Mildred Valley Thornton had an abiding passion which she pursued with almost missionary fervor throughout her life-the preservation of Canada's Native culture. For over fifty years she dedicated herself to that purpose through the medium of her paintings, writings and lectures. During the course of her career, Mildred not only painted the portraits of many prominent and historical Native Canadians, but she assembled an accompanying catalogue of anecdotes, folklore and legends, which today provide a unique chronicle of a vanished age. This publication is a collection of both Thornton's colorful portraits and the fascinating story behind each one.

Author Biography:

Born of a large farming family in the small Ontario town of Dresden at the end of the nineteenth century, the young Mildred Stinson soon demonstrated to her parents that she was not destined to remain on the farm.

They recognized her artistic abilities and sent her to study at Olivet College in Michigan, from which she graduated in 1910. She continued her studies at the Ontario School of Art and the Art Institute of Chicago before the lure of Canada's burgeoning prairie beckoned her west. Arriving in Regina, Saskatchewan, with little more than a valise and her paintbox, she immediately fell under the spell of the vast, limitless plains and, even more avidly, developed a lasting fascination for the then nomadic Indian tribes.

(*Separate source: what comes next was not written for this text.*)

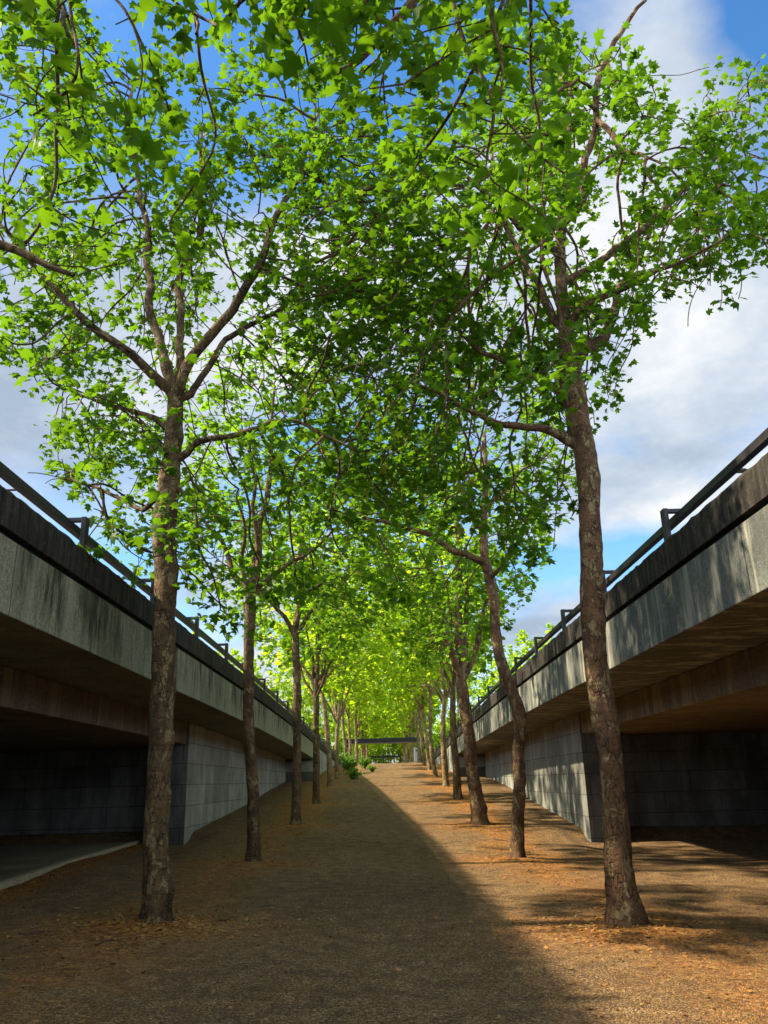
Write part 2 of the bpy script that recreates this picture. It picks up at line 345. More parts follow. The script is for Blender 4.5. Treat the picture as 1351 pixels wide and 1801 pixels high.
def grow_tree(name, base, trunk, limbs, env, n_att, n_leaf, leaf_size, bark, leafmat, seed,
              label, group, level=0, skies=(), step=.18, kill=.27, reach=2.6, clump=.05, sides=20, cut=None):
    """trunk/limbs: arrays (x,y,z,r) in world coordinates. env: list of ellipsoids ((cx,cy,cz),(rx,ry,rz))."""
    rng = np.random.default_rng(seed)
    base = np.array(base, float)
    # --- skeleton from trunk and limbs
    T = resample(trunk, .07)
    nodes = [tuple(p[:3]) for p in T]; par = [-1] + list(range(len(T)-1)); rad = list(T[:, 3]); fixed = [True]*len(T)
    for lb in limbs:
        Lb = resample(lb, .16)
        wv = rng.normal(0, 1, (len(Lb)+12, 3)); kk = np.hanning(9); kk /= kk.sum()
        wv = np.column_stack([np.convolve(wv[:, q], kk, 'same') for q in range(3)])[6:6+len(Lb)]
        Lb[1:-1, :3] += wv[1:-1]*.085*np.minimum(1, np.arange(1, len(Lb)-1)/4)[:, None] + rng.normal(0, .008, (len(Lb)-2, 3))
        A = np.array(nodes); k = int(np.argmin(np.linalg.norm(A - Lb[0, :3], axis=1)))
        prev = k
        for p in Lb[1:]:
            nodes.append(tuple(p[:3])); par.append(prev); rad.append(p[3]); fixed.append(True); prev = len(nodes)-1
    # --- attraction points
    att = []
    vol = np.array([(e[1][0]*e[1][1]*e[1][2])*(1. if q == 0 else 2.) for q, e in enumerate(env)]); vol = vol/vol.sum()
    for e, w in zip(env, vol):
        n = int(n_att*w*4.5)
        u = rng.normal(0, 1, (n, 3)); u /= np.linalg.norm(u, axis=1)[:, None]
        u *= (rng.uniform(0.03, 1, n)**(1/2.4))[:, None]
        p = np.array(e[0]) + u*np.array(e[1])
        p = p[clumps(p, .62, seed*3.1) > clump - .25*rng.random(len(p))**2]
        att.append(p)
    att = np.vstack(att)
    def clear(P):
        keep = np.ones(len(P), bool)
        if len(skies):
            px, py, w = sight(P)
            jx = clumps(P, 1.1, seed*1.7+5)*70; jy = clumps(P, 1.1, seed*2.9+50)*70; px = px+jx; py = py+jy
            for s in skies: keep &= ~(in_poly(px, py, s) & (w > 0))
        if cut is not None: keep &= cut(P)
        return keep
    att = att[clear(att)]
    rng.shuffle(att); att = att[:n_att]
    # --- space colonisation
    zmin = trunk[-1][2] - 1.8 if len(limbs) else trunk[-1][2]-2.5
    A = np.array(nodes); elig = (A[:, 2] > zmin)
    idx = np.where(elig)[0]
    D = np.linalg.norm(att[:, None, :] - A[None, idx, :], axis=2) if len(idx) else None
    near = idx[D.argmin(1)]; dist = D.min(1); alive = np.ones(len(att), bool)
    NP = list(map(np.array, nodes)); kids = {}
    for it in range(110):
        act = alive & (dist < (reach if it < 60 else reach*1.6))
        if not act.any(): break
        nd = near[act]; vec = att[act] - np.array(NP)[nd]; vec /= np.linalg.norm(vec, axis=1)[:, None] + 1e-9
        uq, inv = np.unique(nd, return_inverse=True)
        sumv = np.zeros((len(uq), 3)); np.add.at(sumv, inv, vec)
        nn = np.linalg.norm(sumv, axis=1)[:, None]
        sumv = sumv/(nn+1e-9) + rng.normal(0, .36, (len(uq), 3))
        sumv /= np.linalg.norm(sumv, axis=1)[:, None]
        new = []
        for u, d in zip(uq, sumv):
            ok = True
            for q in kids.get(int(u), []):
                if d @ q > .93: ok = False
            if not ok or len(kids.get(int(u), [])) >= 3: continue
            kids.setdefault(int(u), []).append(d)
            NP.append(NP[u] + d*step*rng.uniform(.75, 1.2)); par.append(int(u)); rad.append(0.); fixed.append(False); new.append(len(NP)-1)
        if not new: break
        Nn = np.array([NP[i] for i in new])
        DD = np.linalg.norm(att[:, None, :] - Nn[None], axis=2)
        k = DD.argmin(1); dm = DD.min(1); up = dm < dist
        near[up] = np.array(new)[k[up]]; dist[up] = dm[up]
        alive &= dist > kill
    P = np.array(NP); n = len(P); first = {}
    for i in range(n): first.setdefault(par[i], i) if not fixed[i] else None
    mov = np.array([i for i in range(n) if not fixed[i] and i in first]); pm = np.array([par[i] for i in mov]); cm_ = np.array([first[i] for i in mov])
    for _ in range(2):
        if len(mov): P[mov] = .4*P[mov] + .3*P[pm] + .3*P[cm_]
    par = np.array(par); fixed = np.array(fixed); rad = np.array(rad)
    live = clear(P) | fixed
    for i in range(n-1, -1, -1):
        if live[i] and par[i] >= 0: live[par[i]] = True
    ch = [[] for _ in range(n)]
    for i in range(n):
        if par[i] >= 0 and live[i]: ch[par[i]].append(i)
    pr = np.zeros(n)
    for i in range(n-1, -1, -1):
        if fixed[i]: pr[i] = rad[i]
        elif not ch[i]: pr[i] = .0072 if level == 0 else .0085
        else: pr[i] = min(.05, sum(pr[c]**2.2 for c in ch[i])**(1/2.2))
    for i in range(n):
        if not fixed[i] and par[i] >= 0: pr[i] = min(pr[i], pr[par[i]]*.85 if fixed[par[i]] else pr[par[i]])
    rad = pr
    # --- wood
    VV = []; FF = []; off = 0
    started = np.zeros(n, bool)
    roots = [(-1, 0)]
    while roots:
        p, s = roots.pop()
        chain = ([p] if p >= 0 else []) + [s]; cur = s
        while ch[cur]:
            c = sorted(ch[cur], key=lambda q: (-int(fixed[q]), -rad[q]))
            if p == -1 and cur < len(T)-1: nxt = cur+1
            else: nxt = c[0]
            for q in c:
                if q != nxt: roots.append((cur, q))
            chain.append(nxt); cur = nxt
        Pc = P[chain]; rc = rad[chain].copy()
        if p >= 0: rc[0] = min(rad[p]*.9, rc[1]*1.25) if len(rc) > 1 else rc[0]
        main = p == -1
        rm = rc.max()
        ns = sides if main else (10 if rm > .05 else 7 if rm > .02 else 4 if level == 0 else 3)
        if len(Pc) < 2: continue
        if ns <= 10: rr = rc
        else:
            th = np.linspace(0, 2*np.pi, ns, endpoint=False)
            rr = np.zeros((len(Pc), ns))
            for a in range(len(Pc)):
                for b in range(ns):
                    q = Vector((math.cos(th[b])*1.1+seed, math.sin(th[b])*1.1, Pc[a][2]*1.5))
                    q2 = Vector((math.cos(th[b])*2.6+seed, math.sin(th[b])*2.6, Pc[a][2]*6.5))
                    hgt = Pc[a][2]-base[2]
                    w = 1 + .16*mnoise.noise(q) + .11*mnoise.noise(q2) + .05*mnoise.noise(Vector((seed, 2., Pc[a][2]*7.)))
                    w += .22*math.exp(-max(hgt, 0)/.16)*(.75+.6*math.sin(5*th[b]+seed))
                    rr[a, b] = rc[a]*w
            # knots
            for _ in range(16):
                a0 = rng.integers(4, len(Pc)); b0 = rng.integers(0, ns); amp = rng.uniform(.08, .28)
                for a in range(max(0, a0-3), min(len(Pc), a0+4)):
                    for b in range(ns):
                        db = min((b-b0) % ns, (b0-b) % ns)
                        rr[a, b] *= 1 + amp*math.exp(-((a-a0)/1.5)**2-(db/1.9)**2)
        V, Fq = tube_np(Pc, rr, ns)
        VV.append(V); FF.append(Fq+off); off += len(V)
    root = empty(name, base, label, 'tree', group)
    mesh_np('trunk', np.vstack(VV)-base, np.vstack(FF).ravel(), np.full(sum(len(f) for f in FF), 4), bark, root, smooth=True)
    # --- leaves
    thin = np.where((~fixed) & live & (rad < .02))[0]
    tips = np.array([i for i in thin if not ch[i]]); 
    w = np.where(np.isin(thin, tips), 3.2, 1.); w = w*(rad[thin] < .012) + .25*w
    n_spray = n_leaf//6
    src = np.repeat(rng.choice(thin, n_spray, p=w/w.sum()), rng.integers(3, 10, n_spray)); n_leaf = len(src)
    pos = P[src] + rng.normal(0, .115 if level == 0 else .14, (n_leaf, 3)); pos[:, 2] -= .03
    pos = pos[clear(pos)]; N = len(pos)
    c0 = np.array(env[0][0]); out = pos - c0; out /= np.linalg.norm(out, axis=1)[:, None] + 1e-9
    size = leaf_size*np.clip(rng.lognormal(0, .36, N), .42, 1.8)
    leaves_mesh('crown', pos-base, size, leafmat, root, level, rng, .8, out*.8)
    return root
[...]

It was then and there that she commenced her life's work to preserve on canvas and in the written word the countenances and culture of what she perceived to be a threatened and fascinating society. When Mildred Valley Thornton moved to British Columbia in 1934, she discovered Indians who were very different from those she had known on the Prairies. Her commitment to documenting the lives and faces of the Native peoples of her day was renewed and continued for the rest of her life as she devoted herself to painting the Indians of Canada's westernmost province.